If you added a appropriate circuit diagram , it will my pleasure.
Thanks in advance
 

The principle of common-base operation is that we change voltage at the emitter, thus turning the transistor on and off.

I searched through my large collection of oscillator schematics which use one or two transistors. I had trouble finding one that illustrates common-base operation. In particular I was looking for a capacitor (or LC tank) in the emitter leg.

The closest one seems to be the emitter coupled multivibrator (below).

It has 2 NPN transistors, with a capacitor bridging the emitter legs.

The capacitor charges alternately in one direction, then the other.
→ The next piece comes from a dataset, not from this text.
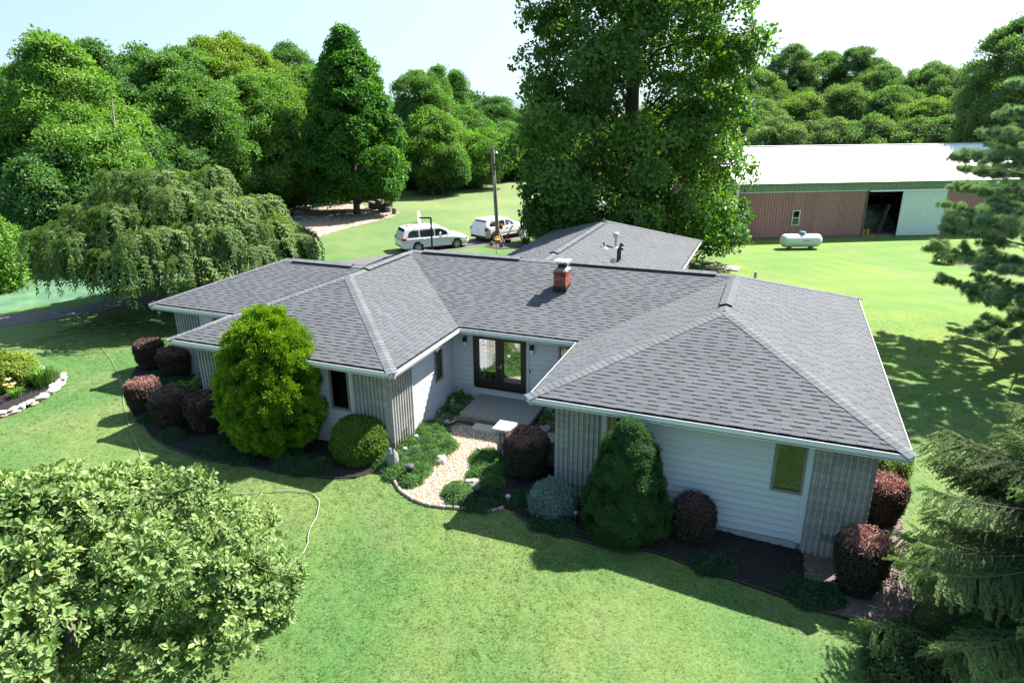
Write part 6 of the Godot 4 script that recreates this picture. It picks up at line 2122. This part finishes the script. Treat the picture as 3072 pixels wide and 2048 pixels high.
	var sed_cab := [[-1.95, 0.86, 0.80, 0.95, 1.0], [-1.3, 0.87, 0.70, 0.94, 1.28], [-0.75, 0.87, 0.62, 0.93, 1.42], [0.0, 0.87, 0.62, 0.92, 1.45], [0.5, 0.86, 0.63, 0.91, 1.36], [1.25, 0.85, 0.74, 0.90, 0.98]]
	car("sedan", "dark sedan with red tail lights half hidden under the tall tree", "car", on(-12.5, -37.2), atan2(0.87, 0.5), {
		"paint": M.dark_paint, "body": sed_body, "cabin": sed_cab, "wheel": 0.33, "axles": [-1.42, 1.4], "half": 0.91, "spokes": 5,
		"panes": [[Vector2(-1.35, 1.0), Vector2(-0.35, 0.99), Vector2(-0.35, 1.33), Vector2(-0.8, 1.33)], [Vector2(-0.26, 0.99), Vector2(0.85, 0.98), Vector2(0.35, 1.28), Vector2(-0.26, 1.34)]],
		"ends": [[1.15, 1.02, 0.72, 0.56, 1.32, 0.56, 1], [-1.85, 1.02, 0.70, -1.0, 1.36, 0.56, -1]],
		"bits": [["tail_light", "red_light", Vector3(-2.32, 0.82, 0.62), Vector3(0.18, 0.15, 0.42)], ["tail_light", "red_light", Vector3(-2.32, 0.82, -0.62), Vector3(0.18, 0.15, 0.42)], ["number_plate", "plate", Vector3(-2.43, 0.7, 0.0), Vector3(0.03, 0.13, 0.32)], ["mirror", "dark_paint", Vector3(0.7, 0.98, 0.97), Vector3(0.13, 0.13, 0.18)], ["mirror", "dark_paint", Vector3(0.7, 0.98, -0.97), Vector3(0.13, 0.13, 0.18)], ["bumper_trim", "chrome", Vector3(-2.4, 0.5, 0.0), Vector3(0.06, 0.05, 1.3)]]})
	var pick_body := [[-2.9, 0.90, 0.50, 0.95, 1.14], [-2.8, 0.97, 0.42, 1.02, 1.16], [-1.0, 0.98, 0.38, 1.04, 1.16], [0.9, 0.98, 0.38, 1.04, 1.14], [1.4, 0.98, 0.38, 1.04, 1.18], [2.6, 0.95, 0.40, 0.98, 1.12], [2.85, 0.85, 0.44, 0.8, 0.95]]
	var pick_cab := [[-0.75, 0.94, 0.80, 1.10, 1.16], [-0.6, 0.94, 0.74, 1.10, 1.80], [0.1, 0.94, 0.74, 1.09, 1.86], [0.7, 0.94, 0.74, 1.08, 1.80], [1.5, 0.93, 0.82, 1.08, 1.20]]
	car("pickup_truck", "silver pickup truck parked beyond the dark sedan under the tall tree", "pickup", on(-13.6, -42.6), atan2(0.6, 0.8), {
		"paint": M.silver_paint, "body": pick_body, "cabin": pick_cab, "wheel": 0.40, "axles": [-1.75, 1.85], "half": 0.97, "spokes": 6,
		"panes": [[Vector2(-0.55, 1.16), Vector2(0.2, 1.15), Vector2(0.2, 1.66), Vector2(-0.5, 1.64)], [Vector2(0.28, 1.15), Vector2(1.2, 1.15), Vector2(0.75, 1.6), Vector2(0.28, 1.66)]],
		"ends": [[1.42, 1.24, 0.8, 0.75, 1.75, 0.66, 1], [-0.74, 1.22, 0.76, -0.62, 1.72, 0.66, -1]],
		"bits": [["tail_light", "red_light", Vector3(-2.85, 0.92, 0.84), Vector3(0.12, 0.34, 0.14)], ["tail_light", "red_light", Vector3(-2.85, 0.92, -0.84), Vector3(0.12, 0.34, 0.14)], ["bumper_trim", "chrome", Vector3(-2.92, 0.55, 0.0), Vector3(0.14, 0.18, 1.7)], ["bed_cover", "black_plastic", Vector3(-1.85, 1.19, 0.0), Vector3(1.9, 0.05, 1.6)]]})


# ---- things round the house and yard --------------------------------------------------------------------------------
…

It changes the voltage at the emitter legs, alternately turning one transistor on, the other off.



The above was one of a bunch of multivibrators seen at:

https://www.4qdtec.com/mvibs.html

- - - Updated - - -

Frequency can be tuned with the potentiometer, over a range of several percent.

If the pot resistance is too great, oscillations fade.
 
A lot of simple FM transmitter circuits use a common-base oscillator, for example the circuits shown here and here, and most of the circuits here.

The main features are:
1) An LC tuned circuit between collector and V+
2) A small feedback capacitor from collector to emitter
3) A capacitor between base and ground, effectively grounding the base at RF.